El tercer largometraje de Gia Coppola entonces vuelve a atrás, a sólo unas semanas antes, cuando Shelly es aún una feliz bailarina en un show, para ella, histórico en el strip de Las Vegas, Le Razzle Dazzle, en el que ella sigue siendo el cartel en una imagen de los 80 o 90 cuando empezó allí como prima ballerina aplaudida por el mundo. Pero ya no es así. Está rodeada por bailarinas mucho más jóvenes que ella (entre las que están Kiernan Shipka y Brenda Song) que la consideran como su madre, y el show casi no tiene público. De hecho, el realizador del teatro (un casi irreconocible Dave Bautista) las avisa de que lo van a cancelar en sólo dos semanas.
El mundo de purpurina, brillantes y plumas de Shelly se rompe en pedazos. Le ha dedicado más de 30 años a ese sueño, a esa idea del éxito, belleza y juventud que se ha negado a ver desaparecer o dejar escapar. Está convencida de que Le Razzle Dazzle no tiene nada que ver con esos otros nuevos shows eróticos que pueblan Las Vegas, aunque ellas también salgan medio desnudas en el suyo, lo considera legendario, protector del legado del cabaret francés. Y por esa convicción, por ese no ver, cegada por el brillo de la purpurina y los focos, pensando que algún día volvería a ser la más bella, vamos descubriendo todo lo que Shelly sacrificó: una hija que tuvo que dar a otra familia y a la que ahora intenta recuperar, un matrimonio, parejas y hasta amistades.

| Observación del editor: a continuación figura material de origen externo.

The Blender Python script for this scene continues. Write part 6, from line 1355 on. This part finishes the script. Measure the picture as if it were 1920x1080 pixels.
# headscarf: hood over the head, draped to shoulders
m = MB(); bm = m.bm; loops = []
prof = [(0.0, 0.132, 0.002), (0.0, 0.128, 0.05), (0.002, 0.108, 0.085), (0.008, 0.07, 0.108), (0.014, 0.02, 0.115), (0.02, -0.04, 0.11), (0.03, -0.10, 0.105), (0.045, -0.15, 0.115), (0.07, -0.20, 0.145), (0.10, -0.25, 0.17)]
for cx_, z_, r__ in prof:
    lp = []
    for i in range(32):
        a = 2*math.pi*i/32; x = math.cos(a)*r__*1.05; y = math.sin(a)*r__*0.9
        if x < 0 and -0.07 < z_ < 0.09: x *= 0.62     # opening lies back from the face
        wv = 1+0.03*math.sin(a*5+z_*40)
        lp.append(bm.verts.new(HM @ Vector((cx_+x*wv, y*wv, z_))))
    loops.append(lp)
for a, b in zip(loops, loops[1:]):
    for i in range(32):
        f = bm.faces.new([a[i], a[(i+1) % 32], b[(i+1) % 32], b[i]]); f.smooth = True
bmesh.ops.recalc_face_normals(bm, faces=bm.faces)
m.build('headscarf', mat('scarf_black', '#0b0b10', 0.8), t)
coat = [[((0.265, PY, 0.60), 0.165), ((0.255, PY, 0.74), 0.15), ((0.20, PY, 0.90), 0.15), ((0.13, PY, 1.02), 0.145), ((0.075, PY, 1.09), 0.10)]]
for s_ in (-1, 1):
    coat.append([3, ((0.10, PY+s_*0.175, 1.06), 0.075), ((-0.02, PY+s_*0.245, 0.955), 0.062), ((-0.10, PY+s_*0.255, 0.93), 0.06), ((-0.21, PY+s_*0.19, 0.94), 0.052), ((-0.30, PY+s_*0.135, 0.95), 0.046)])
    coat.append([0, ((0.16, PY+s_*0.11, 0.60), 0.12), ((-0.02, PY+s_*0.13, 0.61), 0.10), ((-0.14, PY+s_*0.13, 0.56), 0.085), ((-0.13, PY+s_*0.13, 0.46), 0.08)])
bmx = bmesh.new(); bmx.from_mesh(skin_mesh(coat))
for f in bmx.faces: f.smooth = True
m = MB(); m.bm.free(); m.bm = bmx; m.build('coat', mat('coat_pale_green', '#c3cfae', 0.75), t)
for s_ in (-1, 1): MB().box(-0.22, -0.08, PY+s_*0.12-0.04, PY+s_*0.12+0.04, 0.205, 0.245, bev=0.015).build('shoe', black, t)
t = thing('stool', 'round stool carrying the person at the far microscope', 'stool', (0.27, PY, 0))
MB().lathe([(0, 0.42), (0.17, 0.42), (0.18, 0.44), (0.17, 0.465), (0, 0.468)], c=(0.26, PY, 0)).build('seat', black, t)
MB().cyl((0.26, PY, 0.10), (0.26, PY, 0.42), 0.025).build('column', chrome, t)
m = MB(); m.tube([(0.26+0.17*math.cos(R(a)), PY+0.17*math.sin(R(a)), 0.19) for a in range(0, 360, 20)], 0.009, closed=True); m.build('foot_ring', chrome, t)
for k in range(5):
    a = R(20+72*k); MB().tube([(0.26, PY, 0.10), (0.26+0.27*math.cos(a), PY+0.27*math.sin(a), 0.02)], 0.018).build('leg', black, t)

Parece que existe una hermandad sincera entre las bailarinas, pero son demasiado conscientes de su soledad incluso cuando están juntas, saben muy bien que no hay vuelta atrás en esta decisión que han tomado, pero en el caso de Shelly, además, como el de su única buena amiga (Jamie Lee Curtis, en un papel parecido al de la madre de The Bear, al menos en intensidad ebria), ya se ha cansado de pedir perdón. No es egoísmo, es supervivencia y convicción y creencia en ellas mismas a pesar de todo y de todos.

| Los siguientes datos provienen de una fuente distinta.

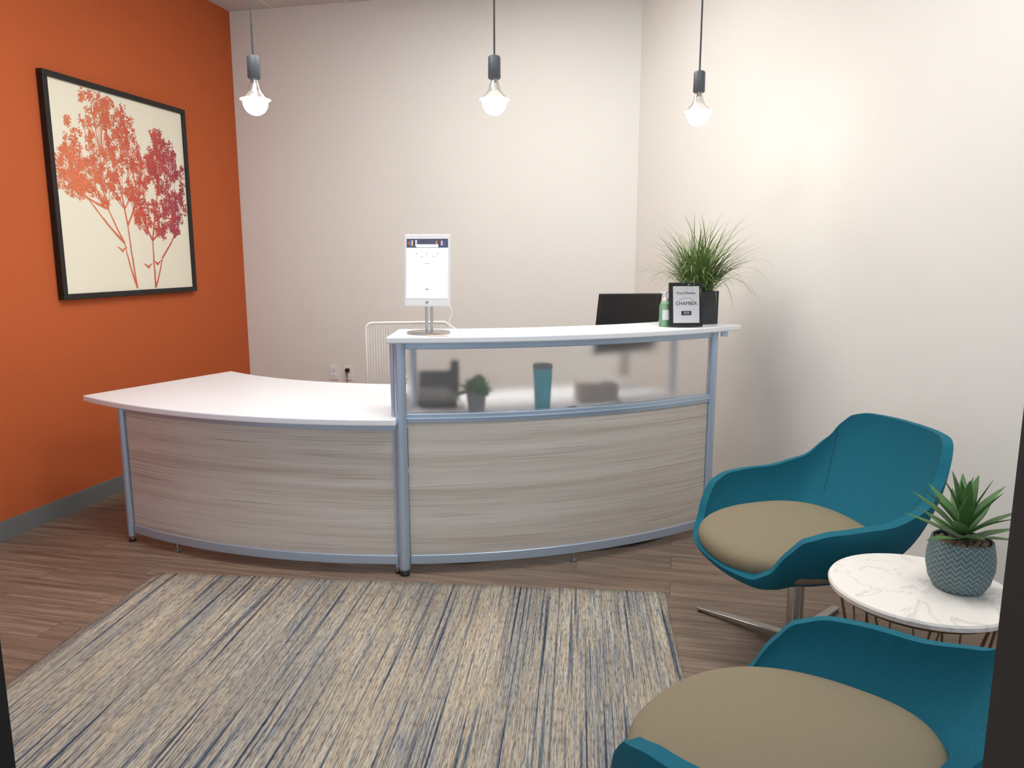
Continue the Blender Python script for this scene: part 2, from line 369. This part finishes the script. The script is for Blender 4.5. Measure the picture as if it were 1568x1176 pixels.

Si es víctima de su situación, sabe que, en parte, la responsabilidad es suya, lo sufre, pero ni quiere ni tiene que justificarse más ante la crueldad de un mundo que sólo valora la juventud y belleza por encima de la experiencia. Y es aquí, en ese intento de abandonar la culpa, donde quizá el filme de Coppola (escrito por Kate Gersten, inspirado precisamente por uno de esos shows míticos de Vegas que desapareció en 2016, Jubilee!) se muestre más interesante en su reflexión en una historia muchas veces vista.
Para Coppola es un filme de confirmación y de madurez, un paso más allá, estilizado, en un filme que envuelve en un velo de ensoñación, de nostalgia, explorando la decadencia de esa ciudad más allá de las luces. Y, sobre todo, es especialmente potente y acertado haber contado con Pamela Anderson para un papel que marcará su carrera para siempre, ojalá por encima de aquellas series que la convirtieron en icono erótico y de belleza. Justo por eso, por todo lo que esta actriz arrastra ahora en ese rostro que ha decidido mostrar siempre al natural, The Last Showgirl gana relevancia e interés. Y ojalá a ella la libere también de todo el injusto peso de la mirada impuesta sobre ella.